— START DATA SEGMENT —

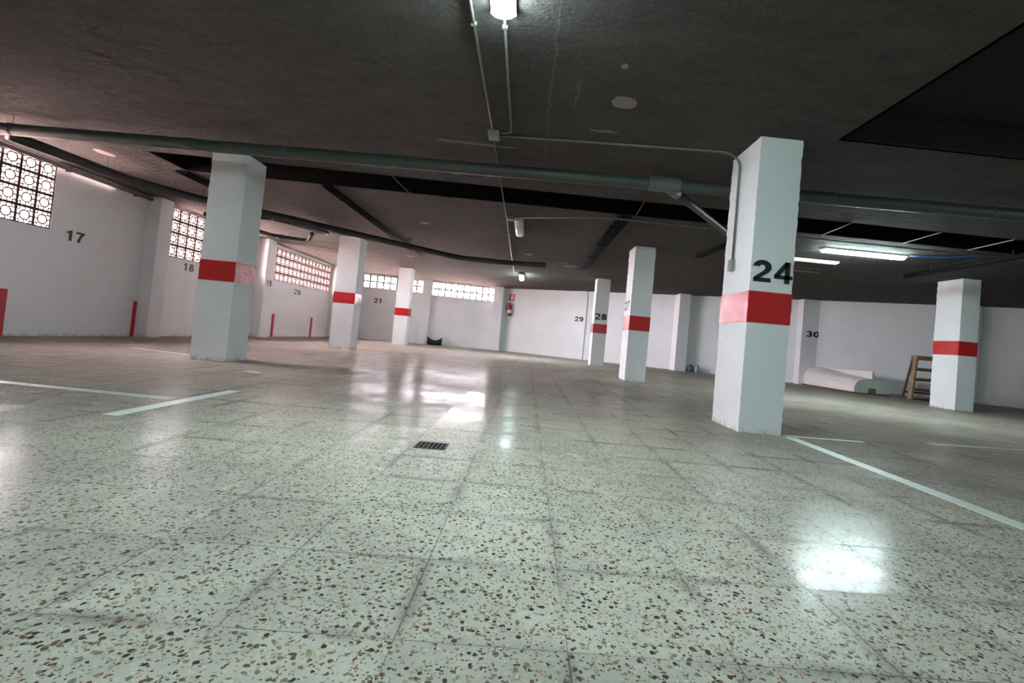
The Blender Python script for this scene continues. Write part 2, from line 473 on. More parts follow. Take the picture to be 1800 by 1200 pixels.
wall('wall_left', (XL, YB), (XL, 20.05),
     [(*yo(4.86, 7.06), zb, zt, 4, 8), (*yo(9.66, 12.96), zb, zt, 4, 12), (*yo(13.9, 18.32), zb, 2.80, 4, 16)])
fl = (FB-FA).length; fd = (FB-FA).normalized()
def fu(x): return (x-FA.x)/fd.x
wall('wall_far', FA, FB, [(fu(-7.75), fu(-4.95), 2.25, 2.83, 2, 10), (fu(-4.56), fu(-1.80), 2.20, 2.83, 2, 10)], t=.028)
wall('wall_slanting', P0, (XR, diag_y(XR)), [])
wall('wall_right', (XR, diag_y(XR)), (XR, YB), [])
wall('wall_back', (XR, YB), (XL, YB), [])

# half-round lintel line and dark stain band are part of the wall paint; thin service pipe along the left wall
def pilaster(name, label, x0, x1, y0, y1, mtx=None, num=None, group='white half columns along the walls'):
    bm = bmesh.new()
    rough_box(bm, x0, x1, y0, y1, 0, H, mtx)
    o = obj(name, bm, M['wall'])
    return tag(o, label, 'half column', group)
def rough_box(bm, x0, x1, y0, y1, z0, z1, mtx=None, amp=.003, n=40, q=6):
    """box with hand-trowelled, slightly wavy arrises"""
    per = []
    for k in range(q): per.append((x0+(x1-x0)*k/q, y0))
    for k in range(q): per.append((x1, y0+(y1-y0)*k/q))
    for k in range(q): per.append((x1-(x1-x0)*k/q, y1))
    for k in range(q): per.append((x0, y1-(y1-y0)*k/q))
    rings = []
    cx, cy_ = (x0+x1)/2, (y0+y1)/2
    for i in range(n+1):
        z = z0+(z1-z0)*i/n; ring = []
        for k, (x, y) in enumerate(per):
            a = amp*random.uniform(-1, 1)*(1.4 if k % q == 0 else .25)
            v = Vector((x+(1 if x > cx else -1)*a, y+(1 if y > cy_ else -1)*a, z))
            ring.append(bm.verts.new(mtx @ v if mtx is not None else v))
        rings.append(ring)
    N = len(per)
    for a, b_ in zip(rings, rings[1:]):
        for k in range(N): bm.faces.new((a[k], a[(k+1) % N], b_[(k+1) % N], b_[k]))
    bm.faces.new(rings[0][::-1]); bm.faces.new(rings[-1])
pilaster('wall_pilaster', 'white half column on the left wall between the numbers 17 and 18', XL, -7.88, 8.97, 9.33)
pil19 = pilaster('wall_pilaster', 'white half column on the left wall carrying the number 19', XL, -7.88, 13.12, 13.58)
pilaster('wall_pilaster', 'white half column at the far end of the left wall beside the long lattice window', XL, -7.88, 18.4, 18.95)
MF = Matrix(((fd.x, -fd.y, 0, FA.x), (fd.y, fd.x, 0, FA.y), (0, 0, 1, 0), (0, 0, 0, 1)))
pilaster('wall_pilaster', 'white half column on the far wall beside the black bag', fu(-4.97), fu(-4.58), -.16, 0, MF)
pilaster('wall_pilaster', 'white half column in the far corner left of the fire extinguisher', -1.80, -1.38, 20.75, 21.35)
dd = Vector((DX, DY)).normalized()
MD = Matrix(((dd.x, -dd.y, 0, P0.x), (dd.y, dd.x, 0, P0.y), (0, 0, 1, 0), (0, 0, 0, 1)))     # v<0 is inside
def du(x): return (x-P0.x)/dd.x
pil29 = pilaster('wall_pilaster', 'white half column on the slanting wall carrying the number 29', du(1.78), du(2.26), -.05, 0, MD)
pilaster('wall_pilaster', 'white half column on the slanting wall right of pillar 27, bottles at its foot', 5.42, 5.83, 16.72, 17.6)
pil30 = pilaster('wall_pilaster', 'white half column carrying the number 30 behind the upturned boat', 9.10, 9.72, 14.93, 15.5)
pilaster('wall_pilaster', 'white half column on the slanting wall half hidden by the rightmost pillar', 12.7, 13.2, 12.72, 13.3)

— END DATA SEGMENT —

*WHAT IS ASKED:* Copy each line in full and exactly, omitting any picture.

*SOLUTION TO THIS EXERCISE:*
The Blender Python script for this scene continues. Write part 2, from line 473 on. More parts follow. Take the picture to be 1800 by 1200 pixels.
wall('wall_left', (XL, YB), (XL, 20.05),
     [(*yo(4.86, 7.06), zb, zt, 4, 8), (*yo(9.66, 12.96), zb, zt, 4, 12), (*yo(13.9, 18.32), zb, 2.80, 4, 16)])
fl = (FB-FA).length; fd = (FB-FA).normalized()
def fu(x): return (x-FA.x)/fd.x
wall('wall_far', FA, FB, [(fu(-7.75), fu(-4.95), 2.25, 2.83, 2, 10), (fu(-4.56), fu(-1.80), 2.20, 2.83, 2, 10)], t=.028)
wall('wall_slanting', P0, (XR, diag_y(XR)), [])
wall('wall_right', (XR, diag_y(XR)), (XR, YB), [])
wall('wall_back', (XR, YB), (XL, YB), [])

# half-round lintel line and dark stain band are part of the wall paint; thin service pipe along the left wall
def pilaster(name, label, x0, x1, y0, y1, mtx=None, num=None, group='white half columns along the walls'):
    bm = bmesh.new()
    rough_box(bm, x0, x1, y0, y1, 0, H, mtx)
    o = obj(name, bm, M['wall'])
    return tag(o, label, 'half column', group)
def rough_box(bm, x0, x1, y0, y1, z0, z1, mtx=None, amp=.003, n=40, q=6):
    """box with hand-trowelled, slightly wavy arrises"""
    per = []
    for k in range(q): per.append((x0+(x1-x0)*k/q, y0))
    for k in range(q): per.append((x1, y0+(y1-y0)*k/q))
    for k in range(q): per.append((x1-(x1-x0)*k/q, y1))
    for k in range(q): per.append((x0, y1-(y1-y0)*k/q))
    rings = []
    cx, cy_ = (x0+x1)/2, (y0+y1)/2
    for i in range(n+1):
        z = z0+(z1-z0)*i/n; ring = []
        for k, (x, y) in enumerate(per):
            a = amp*random.uniform(-1, 1)*(1.4 if k % q == 0 else .25)
            v = Vector((x+(1 if x > cx else -1)*a, y+(1 if y > cy_ else -1)*a, z))
            ring.append(bm.verts.new(mtx @ v if mtx is not None else v))
        rings.append(ring)
    N = len(per)
    for a, b_ in zip(rings, rings[1:]):
        for k in range(N): bm.faces.new((a[k], a[(k+1) % N], b_[(k+1) % N], b_[k]))
    bm.faces.new(rings[0][::-1]); bm.faces.new(rings[-1])
pilaster('wall_pilaster', 'white half column on the left wall between the numbers 17 and 18', XL, -7.88, 8.97, 9.33)
pil19 = pilaster('wall_pilaster', 'white half column on the left wall carrying the number 19', XL, -7.88, 13.12, 13.58)
pilaster('wall_pilaster', 'white half column at the far end of the left wall beside the long lattice window', XL, -7.88, 18.4, 18.95)
MF = Matrix(((fd.x, -fd.y, 0, FA.x), (fd.y, fd.x, 0, FA.y), (0, 0, 1, 0), (0, 0, 0, 1)))
pilaster('wall_pilaster', 'white half column on the far wall beside the black bag', fu(-4.97), fu(-4.58), -.16, 0, MF)
pilaster('wall_pilaster', 'white half column in the far corner left of the fire extinguisher', -1.80, -1.38, 20.75, 21.35)
dd = Vector((DX, DY)).normalized()
MD = Matrix(((dd.x, -dd.y, 0, P0.x), (dd.y, dd.x, 0, P0.y), (0, 0, 1, 0), (0, 0, 0, 1)))     # v<0 is inside
def du(x): return (x-P0.x)/dd.x
pil29 = pilaster('wall_pilaster', 'white half column on the slanting wall carrying the number 29', du(1.78), du(2.26), -.05, 0, MD)
pilaster('wall_pilaster', 'white half column on the slanting wall right of pillar 27, bottles at its foot', 5.42, 5.83, 16.72, 17.6)
pil30 = pilaster('wall_pilaster', 'white half column carrying the number 30 behind the upturned boat', 9.10, 9.72, 14.93, 15.5)
pilaster('wall_pilaster', 'white half column on the slanting wall half hidden by the rightmost pillar', 12.7, 13.2, 12.72, 13.3)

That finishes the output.